The Quantum Thief is a dazzling hard SF novel set in the solar system of the far future – a heist novel peopled by bizarre post-humans but powered by very human motives of betrayal, revenge and jealousy. It is a stunning debut.
Jean le Flambeur is a post-human criminal, mind burglar, confidence artist and trickster. His origins are shrouded in mystery, but his exploits are known throughout the Heterarchy – from breaking into the vast Zeusbrains of the Inner System to steal their thoughts, to stealing rare Earth antiques from the aristocrats of the Moving Cities of Mars.
Except that Jean made one mistake. Now he is condemned to play endless variations of a game-theoretic riddle in the vast virtual jail of the Axelrod Archons – the Dilemma Prison – against countless copies of himself.

While I love a good sci-fi as much as the next person, this novel was a very difficult read – not because it’s hard sci-fi, but because the main character is so damn dislikeable.
The Game is described at the start of the book:
The Archons of the Dilemma Prison want you to feel it. It’s educational.
The Prison is all about education. And game theory: the mathematics of rational decision-making. When you are an immortal mind like the Archons, you have time to be obsessed with such things. And it is just like the Sobornost – the upload collective that rules the Inner Solar System – to put them in charge of their prisons.
We play the same game over and over again, in different forms.

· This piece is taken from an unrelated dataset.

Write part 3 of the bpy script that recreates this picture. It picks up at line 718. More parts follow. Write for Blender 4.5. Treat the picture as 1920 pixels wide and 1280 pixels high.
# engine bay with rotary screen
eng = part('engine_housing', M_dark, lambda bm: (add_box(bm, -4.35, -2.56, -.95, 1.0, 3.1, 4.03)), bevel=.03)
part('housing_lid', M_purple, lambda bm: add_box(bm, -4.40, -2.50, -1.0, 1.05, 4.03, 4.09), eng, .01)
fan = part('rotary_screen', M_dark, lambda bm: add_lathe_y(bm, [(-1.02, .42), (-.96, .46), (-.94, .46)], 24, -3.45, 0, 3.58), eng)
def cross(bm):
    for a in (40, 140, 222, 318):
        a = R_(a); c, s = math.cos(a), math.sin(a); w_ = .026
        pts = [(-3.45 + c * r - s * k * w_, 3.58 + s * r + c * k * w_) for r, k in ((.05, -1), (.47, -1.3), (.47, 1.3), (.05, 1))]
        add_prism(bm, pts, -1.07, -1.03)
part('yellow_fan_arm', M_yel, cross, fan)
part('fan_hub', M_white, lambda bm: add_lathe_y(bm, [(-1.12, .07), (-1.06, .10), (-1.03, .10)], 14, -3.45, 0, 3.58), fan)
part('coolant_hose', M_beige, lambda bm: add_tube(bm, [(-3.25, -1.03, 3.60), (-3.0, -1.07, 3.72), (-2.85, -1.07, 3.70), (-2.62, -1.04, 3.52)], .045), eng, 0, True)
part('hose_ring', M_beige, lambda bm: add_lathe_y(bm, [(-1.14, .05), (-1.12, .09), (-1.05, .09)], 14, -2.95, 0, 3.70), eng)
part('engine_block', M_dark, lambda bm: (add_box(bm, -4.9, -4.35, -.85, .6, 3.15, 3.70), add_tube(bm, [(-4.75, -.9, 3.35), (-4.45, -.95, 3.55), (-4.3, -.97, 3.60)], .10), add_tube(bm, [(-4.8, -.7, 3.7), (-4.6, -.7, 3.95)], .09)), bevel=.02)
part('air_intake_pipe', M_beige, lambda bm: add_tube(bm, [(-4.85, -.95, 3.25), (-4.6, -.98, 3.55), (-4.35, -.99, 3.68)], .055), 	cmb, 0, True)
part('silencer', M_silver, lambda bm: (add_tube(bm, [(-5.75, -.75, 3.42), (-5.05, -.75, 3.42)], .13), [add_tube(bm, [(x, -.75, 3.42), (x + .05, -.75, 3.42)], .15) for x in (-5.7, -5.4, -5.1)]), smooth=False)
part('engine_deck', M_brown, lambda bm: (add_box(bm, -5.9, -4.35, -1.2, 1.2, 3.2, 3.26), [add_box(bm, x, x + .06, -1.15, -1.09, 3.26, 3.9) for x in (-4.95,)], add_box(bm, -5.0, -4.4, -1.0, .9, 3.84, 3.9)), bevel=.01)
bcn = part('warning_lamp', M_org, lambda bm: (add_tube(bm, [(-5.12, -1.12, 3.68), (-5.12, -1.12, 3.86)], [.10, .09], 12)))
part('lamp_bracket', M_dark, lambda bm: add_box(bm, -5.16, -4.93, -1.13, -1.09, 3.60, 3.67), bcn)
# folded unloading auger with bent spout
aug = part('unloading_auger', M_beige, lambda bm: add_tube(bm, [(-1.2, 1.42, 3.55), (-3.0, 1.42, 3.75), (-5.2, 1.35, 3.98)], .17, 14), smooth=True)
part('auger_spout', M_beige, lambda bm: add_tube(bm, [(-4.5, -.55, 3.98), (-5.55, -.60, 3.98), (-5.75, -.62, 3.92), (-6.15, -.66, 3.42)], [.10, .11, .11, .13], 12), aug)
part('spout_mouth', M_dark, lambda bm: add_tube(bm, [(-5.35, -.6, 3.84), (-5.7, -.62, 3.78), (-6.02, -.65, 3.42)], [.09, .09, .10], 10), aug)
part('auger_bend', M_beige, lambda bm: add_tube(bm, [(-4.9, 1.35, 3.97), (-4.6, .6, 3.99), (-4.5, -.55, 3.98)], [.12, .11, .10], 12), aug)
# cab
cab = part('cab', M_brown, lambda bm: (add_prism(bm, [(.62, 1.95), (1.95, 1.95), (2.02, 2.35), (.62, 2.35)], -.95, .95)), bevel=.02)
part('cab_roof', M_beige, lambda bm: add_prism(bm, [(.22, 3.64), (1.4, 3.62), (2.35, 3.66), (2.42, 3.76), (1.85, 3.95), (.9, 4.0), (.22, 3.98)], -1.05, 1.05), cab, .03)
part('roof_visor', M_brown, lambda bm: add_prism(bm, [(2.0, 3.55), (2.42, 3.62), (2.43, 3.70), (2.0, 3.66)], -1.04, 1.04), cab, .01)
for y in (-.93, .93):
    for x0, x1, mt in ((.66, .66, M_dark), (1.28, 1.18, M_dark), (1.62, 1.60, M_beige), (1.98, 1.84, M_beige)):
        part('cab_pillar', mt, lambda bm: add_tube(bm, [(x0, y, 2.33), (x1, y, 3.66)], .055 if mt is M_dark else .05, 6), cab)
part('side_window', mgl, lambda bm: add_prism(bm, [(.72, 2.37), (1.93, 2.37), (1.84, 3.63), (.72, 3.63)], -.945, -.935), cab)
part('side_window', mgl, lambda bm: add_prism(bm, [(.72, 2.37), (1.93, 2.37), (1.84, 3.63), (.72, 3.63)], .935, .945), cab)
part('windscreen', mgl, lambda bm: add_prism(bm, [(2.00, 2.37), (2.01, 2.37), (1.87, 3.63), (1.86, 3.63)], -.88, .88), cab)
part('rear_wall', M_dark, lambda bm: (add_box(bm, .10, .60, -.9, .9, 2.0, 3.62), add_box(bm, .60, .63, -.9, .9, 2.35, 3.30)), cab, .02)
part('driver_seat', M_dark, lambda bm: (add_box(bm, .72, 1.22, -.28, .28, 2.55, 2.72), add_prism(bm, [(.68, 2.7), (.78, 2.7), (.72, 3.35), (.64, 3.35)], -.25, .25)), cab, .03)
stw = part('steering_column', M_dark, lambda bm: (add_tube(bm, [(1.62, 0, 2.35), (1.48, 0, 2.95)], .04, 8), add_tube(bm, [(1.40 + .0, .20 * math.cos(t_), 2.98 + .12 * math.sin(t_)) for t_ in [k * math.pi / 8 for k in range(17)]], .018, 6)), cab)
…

An archetypal game beloved by economists and mathematicians. Sometimes it’s chicken: we are racers on an endless highway, driving at each other at high speeds, deciding whether or not to turn away at the last minute. Sometimes we are soldiers trapped in trench warfare, facing each other across no-man’s-land. And sometimes they go back to basics and make us prisoners – old-fashioned prisoners, questioned by hard-eyed men – who have to choose between betrayal and the code of silence. Guns are the flavour of today. I’m not looking forward to tomorrow.

His characters are post-human, yes they exist as software iterations of themselves, and yes they are far removed from us, but despite their change in form, they are still driven by desires and ambitions and fear and love and all the things that make us human. Including an erection.
Something stirs between my legs and banishes at least some of
my doubts.‘Sorry. It’s been a while,’ I say, studying my erection with
detached interest.‘Evidently,’ she says, frowning. There is an odd expression on
her face, a mixture of disgust and arousal: I realise she must be listening to
this body’s biot feed, a part of her feeling what I’m feeling.
And no character is more flawed than the novel’s protagonist, master thief Jean le Flambeur, broken out of a software prison by a female warrior named Mieli and set on a mission by a distant higher power to steal something of great value in the Oubilette, one of Mars’ moving cities. Le Flambeur has lived so many lives that he’s intentionally forgotten most of them, but reclaiming his Martian memories is one of the key points the novel hinges on.
‘I did something very stupid.’
‘I’d expect no less,’ Isaac says. ‘Want me to punish you? Want
God to punish you? I’ll gladly oblige. Come here so I can smack you.’
The sci-fi aspect is hard-core and I, like many other readers, liked gevulot, this idea of crypto-backed privacy where, even during ordinary conversations, people exchange contracts with each other to govern how the other party sees you and how much of the conversation they are allowed to remember, made possible since all memory is stored in the city-wide exomemory.
There’s some other things that make the book great.
Why the two stars then? I was reading it in bits and I always had to go back a few pages and retraced what I’d read just to make sure I understood the context of the page I was on. It was deeply brow-furrowing and had a few times I had to stop and google terms as I couldn’t for the life of me understand what they were talking about.
This Hunter will not be one, but many: able to split itself into
many parts and become one again. He gives it a single-mindedness he found in an Oortian sculptor, and the coordination ability of a concert pianist, seasoned with more primitive animal forms from the older libraries: shark and feline. He gives it enough cognitive rights to be intelligent, but not enough to have latency, and allocates a fragment of the guberniya smartmatter to it, so it is ready to be launched when its new mistress commands.The finished thing does not speak, but regards them both silently, observing, waiting for a target. It has the kind of beauty that weapons often have, the kind that lures you to touch it even though you know that its sharp edges will cut.
Apparently there are other books in this mix but I guess I’ll give them a pass.